It’s not too uncommon to have the Narrative pause in the middle of a long string of statements and make an exhortative comment. It’s not only necessary to break up the staccato beat of command after command that we oftentimes see, but it’s also necessary to give context.
In other words: What’s the point of everything we’ve just read?
Sometimes these comments are obvious. “Do this” God will say, “because this will happen.”
Other times, it’s much more subtle, like the mention in Leviticus 20:24. I read this over a few times before it finally occurred to me what (I think) is the point of this verse. God repeats Himself several times by saying to avoid the customs of the nations, hold fast to His statutes, make a distinction between the holy and the unholy.
And then, in verse 24, God says that “You are to possess the land.”
That almost seems a given. After all, isn’t that what all of this has been about? Possessing Canaan as an inheritance?
But think about that that idea actually means. If you buy a used house and you sign over the paperwork to possess the house, that means that the house is now yours. You are free to decorate as you wish, bring people in as you wish, and use it for whatever (legal) purpose you desire.
You know what’s not there anymore? Any of the previous occupants’ possessions. And if they are, they become yours now.
Now, apply that same principle to what you read here in Leviticus 20:22-27. When God tells the people to “possess it” and couples it with phrases about distinction—do this because of God, don’t do this because it’s them—it’s the same principle. The land is now theirs’, not the Canaanites. As such, all remnants of the previous occupants should be gone.

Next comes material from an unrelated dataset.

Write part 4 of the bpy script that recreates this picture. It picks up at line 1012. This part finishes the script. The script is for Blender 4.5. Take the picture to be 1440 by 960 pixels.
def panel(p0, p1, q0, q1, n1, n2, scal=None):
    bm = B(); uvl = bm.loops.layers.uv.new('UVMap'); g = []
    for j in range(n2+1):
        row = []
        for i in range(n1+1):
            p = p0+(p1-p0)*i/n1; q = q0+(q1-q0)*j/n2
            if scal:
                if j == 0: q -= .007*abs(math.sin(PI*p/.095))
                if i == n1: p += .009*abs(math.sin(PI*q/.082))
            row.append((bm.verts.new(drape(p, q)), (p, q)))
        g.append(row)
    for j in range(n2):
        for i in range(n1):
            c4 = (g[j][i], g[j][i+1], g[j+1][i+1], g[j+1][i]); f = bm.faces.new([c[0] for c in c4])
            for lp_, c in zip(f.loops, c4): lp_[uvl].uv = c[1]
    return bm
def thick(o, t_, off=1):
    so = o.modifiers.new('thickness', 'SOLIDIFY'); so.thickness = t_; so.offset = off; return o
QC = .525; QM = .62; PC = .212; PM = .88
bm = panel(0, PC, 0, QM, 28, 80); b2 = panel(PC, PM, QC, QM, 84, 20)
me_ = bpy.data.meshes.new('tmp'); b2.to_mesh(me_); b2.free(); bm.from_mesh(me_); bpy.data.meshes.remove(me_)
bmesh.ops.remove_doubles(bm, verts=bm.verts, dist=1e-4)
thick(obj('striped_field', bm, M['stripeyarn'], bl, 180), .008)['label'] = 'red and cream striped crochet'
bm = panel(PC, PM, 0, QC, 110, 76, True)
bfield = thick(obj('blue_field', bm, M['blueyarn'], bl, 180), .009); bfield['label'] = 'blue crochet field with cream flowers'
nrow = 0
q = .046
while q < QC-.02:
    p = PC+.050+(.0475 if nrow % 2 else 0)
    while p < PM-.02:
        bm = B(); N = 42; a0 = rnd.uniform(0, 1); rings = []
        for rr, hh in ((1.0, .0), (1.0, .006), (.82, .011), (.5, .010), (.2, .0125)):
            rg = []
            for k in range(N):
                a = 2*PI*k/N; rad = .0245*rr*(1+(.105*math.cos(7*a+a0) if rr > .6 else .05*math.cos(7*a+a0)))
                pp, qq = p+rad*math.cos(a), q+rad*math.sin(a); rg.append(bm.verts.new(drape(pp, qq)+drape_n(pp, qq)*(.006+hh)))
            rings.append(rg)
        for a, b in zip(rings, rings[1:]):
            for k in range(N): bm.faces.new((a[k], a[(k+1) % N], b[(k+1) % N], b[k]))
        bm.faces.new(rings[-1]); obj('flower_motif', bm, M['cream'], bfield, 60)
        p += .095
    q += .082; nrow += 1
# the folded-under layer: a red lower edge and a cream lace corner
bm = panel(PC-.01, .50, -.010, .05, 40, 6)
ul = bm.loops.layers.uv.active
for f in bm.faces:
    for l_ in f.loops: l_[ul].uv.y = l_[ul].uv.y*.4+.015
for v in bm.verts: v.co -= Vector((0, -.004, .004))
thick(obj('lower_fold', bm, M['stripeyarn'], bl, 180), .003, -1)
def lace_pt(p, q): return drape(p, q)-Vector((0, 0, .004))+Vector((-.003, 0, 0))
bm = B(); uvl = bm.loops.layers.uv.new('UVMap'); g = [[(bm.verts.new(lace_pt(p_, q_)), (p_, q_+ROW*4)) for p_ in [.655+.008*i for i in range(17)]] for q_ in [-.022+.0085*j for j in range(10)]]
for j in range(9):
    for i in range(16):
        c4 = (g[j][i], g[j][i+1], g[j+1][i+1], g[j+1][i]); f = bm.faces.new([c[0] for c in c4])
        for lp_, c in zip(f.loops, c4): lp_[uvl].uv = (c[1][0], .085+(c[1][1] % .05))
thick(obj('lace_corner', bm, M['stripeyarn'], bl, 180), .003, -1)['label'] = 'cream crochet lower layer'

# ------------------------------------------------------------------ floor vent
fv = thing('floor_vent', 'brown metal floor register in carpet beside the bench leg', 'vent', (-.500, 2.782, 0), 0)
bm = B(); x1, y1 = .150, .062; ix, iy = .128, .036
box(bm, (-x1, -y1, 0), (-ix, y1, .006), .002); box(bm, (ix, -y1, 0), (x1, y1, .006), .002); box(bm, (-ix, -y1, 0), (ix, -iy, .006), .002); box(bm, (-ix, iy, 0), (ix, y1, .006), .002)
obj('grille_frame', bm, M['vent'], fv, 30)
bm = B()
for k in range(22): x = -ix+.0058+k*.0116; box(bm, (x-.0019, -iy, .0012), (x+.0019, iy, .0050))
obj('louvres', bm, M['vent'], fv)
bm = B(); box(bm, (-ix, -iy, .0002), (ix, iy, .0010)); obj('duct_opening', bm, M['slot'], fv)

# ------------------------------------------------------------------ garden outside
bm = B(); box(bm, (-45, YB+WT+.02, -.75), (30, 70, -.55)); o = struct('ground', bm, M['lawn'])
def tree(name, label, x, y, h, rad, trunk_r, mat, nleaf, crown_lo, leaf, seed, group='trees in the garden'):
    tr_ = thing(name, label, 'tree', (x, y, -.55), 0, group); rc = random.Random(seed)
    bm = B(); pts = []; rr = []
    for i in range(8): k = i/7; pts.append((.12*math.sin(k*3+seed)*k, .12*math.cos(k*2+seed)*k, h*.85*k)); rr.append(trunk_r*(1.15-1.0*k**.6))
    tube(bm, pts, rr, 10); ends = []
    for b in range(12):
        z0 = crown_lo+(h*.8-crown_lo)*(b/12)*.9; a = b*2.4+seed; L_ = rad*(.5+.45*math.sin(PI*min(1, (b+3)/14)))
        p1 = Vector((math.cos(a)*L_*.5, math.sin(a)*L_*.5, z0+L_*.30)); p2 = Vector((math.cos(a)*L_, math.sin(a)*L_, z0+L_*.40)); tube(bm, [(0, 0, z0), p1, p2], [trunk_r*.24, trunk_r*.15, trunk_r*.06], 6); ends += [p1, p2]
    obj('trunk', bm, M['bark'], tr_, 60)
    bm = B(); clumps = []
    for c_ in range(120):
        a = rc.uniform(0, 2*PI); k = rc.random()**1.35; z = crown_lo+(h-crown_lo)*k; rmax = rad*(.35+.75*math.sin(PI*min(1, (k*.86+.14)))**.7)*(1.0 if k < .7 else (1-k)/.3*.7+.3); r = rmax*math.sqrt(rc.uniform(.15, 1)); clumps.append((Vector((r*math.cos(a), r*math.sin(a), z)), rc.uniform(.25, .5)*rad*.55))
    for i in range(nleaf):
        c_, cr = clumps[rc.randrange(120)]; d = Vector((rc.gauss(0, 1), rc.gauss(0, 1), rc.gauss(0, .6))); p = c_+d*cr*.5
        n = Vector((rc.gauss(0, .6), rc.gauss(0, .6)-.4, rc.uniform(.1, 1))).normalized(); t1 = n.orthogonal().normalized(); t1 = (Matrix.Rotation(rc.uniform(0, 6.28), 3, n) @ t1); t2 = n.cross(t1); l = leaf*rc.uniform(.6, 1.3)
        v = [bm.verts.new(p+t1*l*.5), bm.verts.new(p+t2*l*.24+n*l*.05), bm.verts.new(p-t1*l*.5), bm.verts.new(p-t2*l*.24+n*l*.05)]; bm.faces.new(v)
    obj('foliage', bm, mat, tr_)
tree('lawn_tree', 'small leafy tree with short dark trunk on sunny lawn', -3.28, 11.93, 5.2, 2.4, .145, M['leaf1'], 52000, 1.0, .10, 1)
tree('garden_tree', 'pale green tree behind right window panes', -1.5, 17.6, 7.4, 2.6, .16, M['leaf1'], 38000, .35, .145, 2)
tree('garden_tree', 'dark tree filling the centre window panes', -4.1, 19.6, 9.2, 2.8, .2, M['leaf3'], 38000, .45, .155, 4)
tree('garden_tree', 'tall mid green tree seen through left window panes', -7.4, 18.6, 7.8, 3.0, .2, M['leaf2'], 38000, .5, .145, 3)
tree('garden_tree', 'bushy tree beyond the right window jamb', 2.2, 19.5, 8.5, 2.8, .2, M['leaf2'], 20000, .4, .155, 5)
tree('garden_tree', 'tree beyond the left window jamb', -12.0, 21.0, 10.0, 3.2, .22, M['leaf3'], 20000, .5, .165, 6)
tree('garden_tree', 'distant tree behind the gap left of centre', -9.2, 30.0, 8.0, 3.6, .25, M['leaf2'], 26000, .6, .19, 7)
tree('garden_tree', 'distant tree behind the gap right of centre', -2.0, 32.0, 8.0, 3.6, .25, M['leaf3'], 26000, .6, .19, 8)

Of course, we know the history of Israel. While they certainly did go in to take over the land, you can make a strong argument that it took them a long time to actually go and possess it. Judges 1 talks about how they refused to take over certain areas—citing fear, mostly—and then relegated themselves to just occupying certain parts of it.
Occupation is different from possession, though. When the Allies occupied Berlin after World War 2, they remade certain parts of it in their image, but they largely left the land in German hands. Allied culture crept in, but when they left, Germany was still Germany.
That’s what Israel did to Canaan. They occupied it, but they never really left their mark. Instead, they occupied it for a few centuries, and, because they never really extinguished the mementos from the previous occupants, they never possess the land. Instead, as God talked about, it “spewed them out.”
What a perfect image of our life as Christians. When we’re baptized, we become a “new image”—not a refurbished image, but a new one.
Are we really possessing our salvation, or are we merely occupying it, mixing it with bits and pieces of our old life?